Vanguard gathered that posters now dot the Ojuelegba Bridge, Third Mainland Bridge, Mobolaji Bank Anthony Way Bridge, Iyana-Ipaja Bridge; Barracks bridge, LASU bridge, Trade Fair bridge, all along the Lagos-Badagry expressway, Oshodi-Apapa expressway; Oworoshoki road among others.

Lagos CP’s warning: Pissed by this development, LASAA’s intervention to clear the unauthorised places of the mess of campaign materials, got a major setback, on January 5, 2015, following the warning issued by the Lagos State Police Command that the agency should forthwith stop the removal and destruction of campaign posters of political aspirants.

Briefing journalists in his Ikeja office on the preparedness of the police for the forthcoming elections, the state Commissioner of Police, Kayode Aderanti disclosed that the need for the Lagos State agency to thread with caution became necessary, as his office had recently been inundated with series of complaints from political aspirants of other political parties alleging mass pulling down of their posters and billboards by officials of LASAA.
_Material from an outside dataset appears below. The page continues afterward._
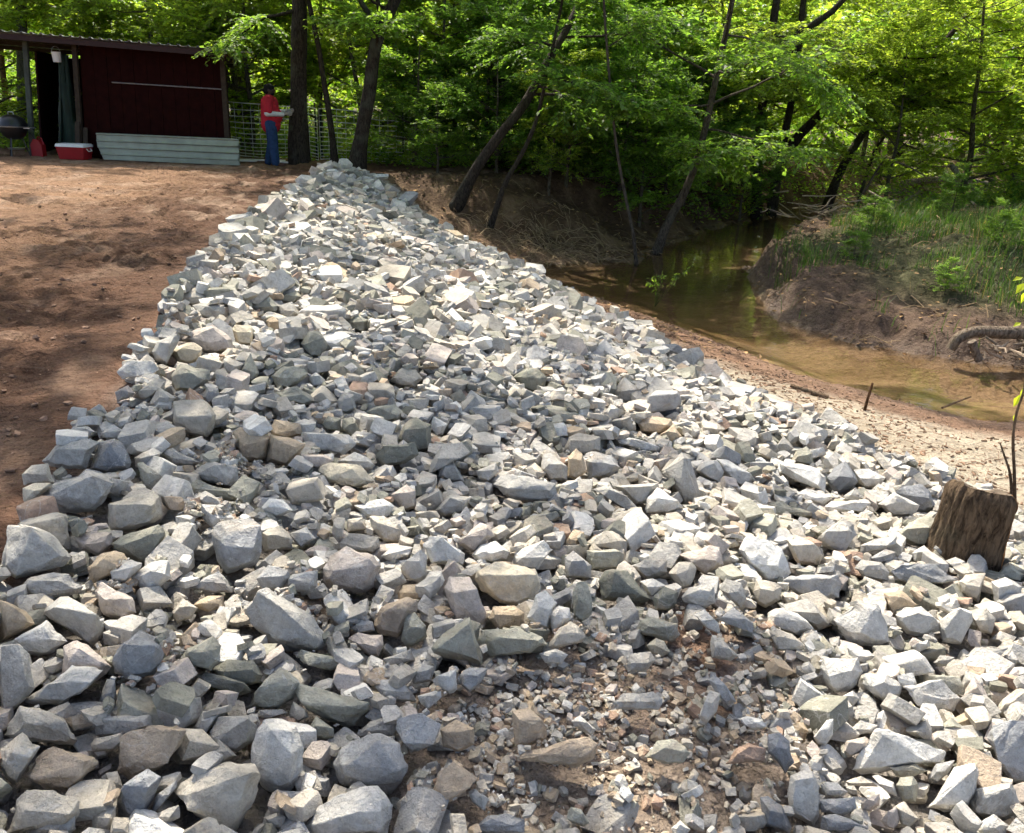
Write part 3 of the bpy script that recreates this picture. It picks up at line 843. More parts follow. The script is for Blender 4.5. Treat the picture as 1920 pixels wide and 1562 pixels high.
heroes((480, 1260), 4, [
 ('light', [(-32,560),(-8,460),(60,360),(200,340),(300,400),(360,540),(340,720),(280,880),(180,928),(40,860),(-24,720)], 'two-faced speckled boulder, pale left side', [(110,430),(270,620),(80,800)]),
 ('blue', [(575,700),(640,580),(830,460),(940,455),(1080,540),(1140,700),(1090,830),(1010,920),(800,860),(640,840),(590,780)], 'big rounded blue-grey boulder', [(700,690),(900,760),(1080,740)]),
 ('olive', [(265,130),(300,80),(550,120),(850,230),(860,290),(740,410),(680,420),(430,320),(300,210)], 'long olive-grey rock above a dark hole', None, .5),
 ('blue', [(1040,440),(1060,350),(1240,310),(1390,390),(1380,440),(1210,600),(1160,610),(1100,540)], 'flat-faced slate-blue rock beside the dirt', None, .7, .3),
 ('light', [(355,1160),(480,1010),(700,890),(920,840),(1050,990),(1040,1100),(980,1240),(380,1240)], 'speckled granite rock at the bottom edge', [(760,1050),(950,1040),(640,1100)]),
 ('olive', [(-80,280),(0,160),(120,8),(180,-40),(260,8),(332,80),(280,200),(160,272),(0,288)]),
 ('light', [(890,110),(940,60),(1080,50),(1180,170),(1200,220),(1080,200),(940,210)]),
 ('light', [(1215,180),(1390,125),(1390,190),(1290,285),(1240,240)]),
 ('dusty', [(1370,430),(1500,360),(1640,420),(1640,540),(1520,620),(1400,560)]),
 ('dusty', [(1290,1000),(1370,750),(1480,670),(1660,800),(1500,900),(1400,1000)], 'half-buried slab covered in brown dirt', None, .7, .25),
 ('olive', [(385,440),(450,330),(590,420),(590,490),(500,510),(400,470)]),
 ('grey', [(740,490),(860,370),(990,330),(1070,350),(1030,480),(940,450)]),
 ('blue', [(1600,1208),(1640,1140),(1740,1080),(1880,1060),(2020,1100),(2020,1208)]),
 ('beige', [(250,300),(280,220),(370,280),(400,340),(320,380),(255,340)]),
 ('grey', [(0,330),(20,285),(200,275),(240,305),(60,365)]),
 ('beige', [(1050,990),(1120,920),(1170,970),(1130,1060),(1070,1070)]),
 ('grey', [(50,1090),(160,1050),(220,1090),(200,1180),(110,1180)]),
 ('grey', [(1590,900),(1640,880),(1750,950),(1720,1050),(1620,970)]),
 ('light', [(1320,60),(1500,-20),(1510,130),(1450,170),(1350,110)]),
 ('grey', [(1150,0),(1250,-60),(1330,-40),(1320,70),(1180,90)]),
 ('blue', [(1520,20),(1600,-40),(1740,-30),(1680,100),(1600,150),(1530,100)]),
])
heroes((960, 960), 4, [
 ('cream', [(-280,500),(-260,440),(-120,380),(180,420),(215,560),(180,660),(60,712),(-100,690),(-220,600)], 'biggest cream block in the sunlit middle', [(-240,470),(0,500),(190,470)]),
 ('dolive', [(640,520),(690,440),(760,430),(860,440),(950,530),(1045,655),(970,690),(680,660)], 'dark olive tent-shaped rock', [(770,450),(740,600),(960,620)]),
 ('olive', [(460,600),(490,530),(560,520),(610,650),(600,770),(520,840),(460,790),(450,720)]),
 ('white', [(110,790),(180,620),(250,590),(340,680),(270,800),(270,890),(170,850)], 'upright white rock in front of the cream block'),
 ('light', [(280,760),(350,700),(430,720),(440,800),(300,920)]),
 ('beige', [(265,1010),(350,880),(430,820),(500,860),(560,940),(520,980),(400,1010),(290,1025)]),
 ('olive', [(560,290),(760,280),(850,320),(820,430),(600,430),(560,360)], None, None, .12),
 ('blue', [(390,340),(460,290),(600,400),(590,500),(480,490),(400,490)]),
 ('light', [(0,380),(20,300),(240,210),(320,280),(200,440),(130,440),(20,420)]),
 ('beige', [(540,240),(700,130),(800,160),(870,220),(860,310),(780,290),(600,270)]),
 ('beige', [(1160,460),(1250,370),(1350,370),(1390,420),(1340,560),(1280,580),(1230,520)]),
 ('olive', [(930,900),(960,810),(1040,785),(1240,840),(1260,920),(1200,970),(1050,930)], 'dark rounded rock beside the reddish dirt'),
 ('olive', [(1010,1000),(1080,940),(1140,970),(1185,1050),(1120,1090),(1050,1060)]),
 ('grey', [(1265,640),(1330,570),(1420,540),(1510,560),(1520,680),(1450,730),(1300,680)]),
 ('grey', [(1540,580),(1600,500),(1720,530),(1760,650),(1720,720),(1640,670)]),
 ('blue', [(1530,800),(1660,715),(1810,830),(1810,910),(1700,880),(1600,840)]),
 ('light', [(1370,770),(1440,730),(1570,860),(1560,920),(1460,880)]),
 ('olive', [(-250,960),(-200,890),(60,870),(250,930),(280,1000),(130,1060),(-160,1090)], 'long olive block under the small tan cube', None, .4),
 ('tan', [(-175,800),(-140,710),(20,690),(100,750),(105,870),(-110,880)]),
 ('grey', [(860,1140),(880,1060),(1040,1045),(1080,1110),(1000,1200),(870,1200)]),
 ('white', [(960,520),(1060,490),(1150,550),(1050,640),(1000,590)]),
 ('dolive', [(1060,640),(1140,560),(1250,600),(1240,690),(1180,740),(1070,740)]),
 ('pink', [(1250,320),(1480,250),(1560,260),(1600,400),(1450,470),(1280,350)]),
 ('grey', [(880,400),(1000,340),(1160,360),(1160,450),(1010,510),(920,450)]),
 ('light', [(200,1060),(330,1030),(420,1070),(380,1140),(250,1130)]),
 ('grey', [(1480,1010),(1500,920),(1560,940),(1700,1080),(1640,1120),(1500,1090)]),
])
heroes((1440, 960), 4, [
 ('beige', [(120,190),(190,165),(300,200),(430,330),(370,400),(230,390),(150,290)], 'boat-shaped beige rock with a pale rim', None, .3),
 ('grey', [(365,200),(450,120),(560,45),(640,90),(680,170),(600,230),(560,320),(420,270)]),
 ('olive', [(950,170),(1060,80),(1200,10),(1270,50),(1300,150),(1260,270),(1090,250),(990,200)], 'large green-grey rock touching the stump'),
 ('blue', [(110,510),(170,480),(520,470),(580,540),(530,640),(380,660),(200,610)], 'long dark rock with a black speckled face', None, .12),
 ('light', [(490,810),(650,680),(820,690),(900,840),(910,980),(800,1010),(620,990),(550,900)], 'broad lilac-grey boulder with a dark underside', None, .78, .35),
 ('light', [(1275,820),(1430,710),(1540,740),(1550,830),(1450,1000),(1310,970),(1290,900)], 'light grey squared block tipped on edge', [(1440,720),(1400,960),(1530,760)]),
 ('light', [(950,770),(1020,720),(1150,700),(1200,760),(1320,870),(1200,930),(1040,910),(970,830)]),
 ('tan', [(870,610),(1000,590),(1080,640),(1140,700),(1000,710),(930,790),(880,690)]),
 ('blue', [(915,440),(1000,370),(1240,390),(1430,510),(1250,560),(1070,570),(940,520)], 'flat cracked blue-grey slab before the stump', None, .75, .25),
 ('grey', [(640,420),(700,360),(850,380),(910,450),(900,520),(700,490)]),
 ('light', [(1075,310),(1170,250),(1240,310),(1210,380),(1090,370)]),
 ('beige', [(1430,520),(1480,470),(1630,460),(1580,560),(1580,680),(1450,600)]),
 ('light', [(1670,520),(1780,490),(1910,560),(1900,620),(1700,720)]),
 ('olive', [(1670,490),(1760,410),(1840,400),(1920,470),(1900,520),(1720,500)]),
 ('blue', [(1700,670),(1800,620),(1940,610),(1940,790),(1740,740)]),
 ('grey', [(60,680),(300,630),(360,690),(480,850),(380,880),(260,760)]),
 ('light', [(0,760),(110,700),(220,750),(340,880),(230,930),(60,860),(0,850)]),
 ('beige', [(10,900),(60,875),(180,920),(290,1010),(240,1050),(60,1040)]),
 ('light', [(590,1010),(760,1040),(800,1080),(740,1150),(620,1110)]),
 ('grey', [(1240,1130),(1290,1070),(1400,1090),(1380,1150),(1280,1160)]),
 ('beige', [(790,60),(860,20),(930,60),(940,130),(830,150),(790,120)]),
 ('white', [(-220,280),(-160,180),(0,200),(104,280),(180,460),(120,500),(0,520),(-160,400)], 'large sun-bleached white slab', None, .7, .3),
 ('beige', [(-110,600),(-90,500),(60,520),(110,560),(90,660),(-20,720),(-90,680)]),
 ('blue', [(750,350),(880,280),(960,300),(940,370),(800,390)]),
 ('light', [(690,250),(800,190),(970,180),(960,240),(860,290),(700,310)]),
 ('light', [(700,640),(830,570),(990,560),(880,620),(880,700),(820,690)]),
 ('beige', [(1500,740),(1640,720),(1700,800),(1680,920),(1580,900)]),
 ('grey', [(1480,1080),(1560,1010),(1700,1040),(1800,1020),(1680,1100),(1520,1130)]),
 ('light', [(1080,1010),(1210,950),(1220,1010),(1110,1060)]),
 ('light', [(1770,1110),(1830,1040),(1890,1110),(1860,1170)]),
])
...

Citing Section 100 (2) of the Electoral Act 2010 as amended, Aderanti stated that LASAA as a state apparatus must desist from any act that will call to question its purpose against any political party, warning that “if it fails to desist from the illegal act, the Command would invoke the full wrath of the law before, during or after the elections on any individual or agency of government that conducts himself or itself in any way that is inimical to peaceful campaigns and elections.”

Lagos challenges TAN: Despite the CP’s warning, in what seems like a first salvo, the Lagos State Government on January 23, was said to have directed the campaign group of President Goodluck Jonathan under the umbrella of Transformation Ambassadors of Nigeria, TAN, to remove all campaign posters and materials of the President, illegally placed on street lights poles in the state.

The LASAA boss, who issued this directive, warned that if the order was not acted upon, its enforcement team would remove the offending posters.

According to Noah, the usurpation of the poles for the PDP campaign threatens a N50 billion outdoor advertising industry in the state and has already made two outdoor agencies, Touch Point Limited and Clearedge Limited lose contracts worth N350 million.

He stated that the contracts had been terminated as a result of the parallel and illegal deployment of Jonathan’s campaign materials on poles paid for by two advertisers- Chinese Telecoms firm, Huawei and Globacom.

FG retaliates: Meanwhile, in a tit-for-tat, the Federal Government, on January 23, was said to have terminated existing approvals for outdoor sites previously given to outdoor practitioners in Lagos State.

 Outdoor adverts

The termination order affects outdoor adverts locations on Federal roads/setbacks.

The cancellation was said to have come on the heels of the threats by LASAA, to remove PDP and President Goodluck Jonathan adverts placed on street poles, which have been paid for by some companies.

It was gathered that the decision to revoke the sites approvals came in a letter written by the Federal Ministry of Works to the President of the Outdoor Advertising Association of Nigeria (OAAN).

At the time of filing this report, it was said that OAAN, the association representing outdoor agencies in Nigeria has called for an emergency meeting of its executive members on Monday to deliberate on this latest development.

OAAN is expected to discuss among other issues the N350 million loss suffered by some of its members as a result of the illegal deployment of PDP adverts on street lamp poles previously paid for by Globacom and Huawei, the Chinese telecommunications company.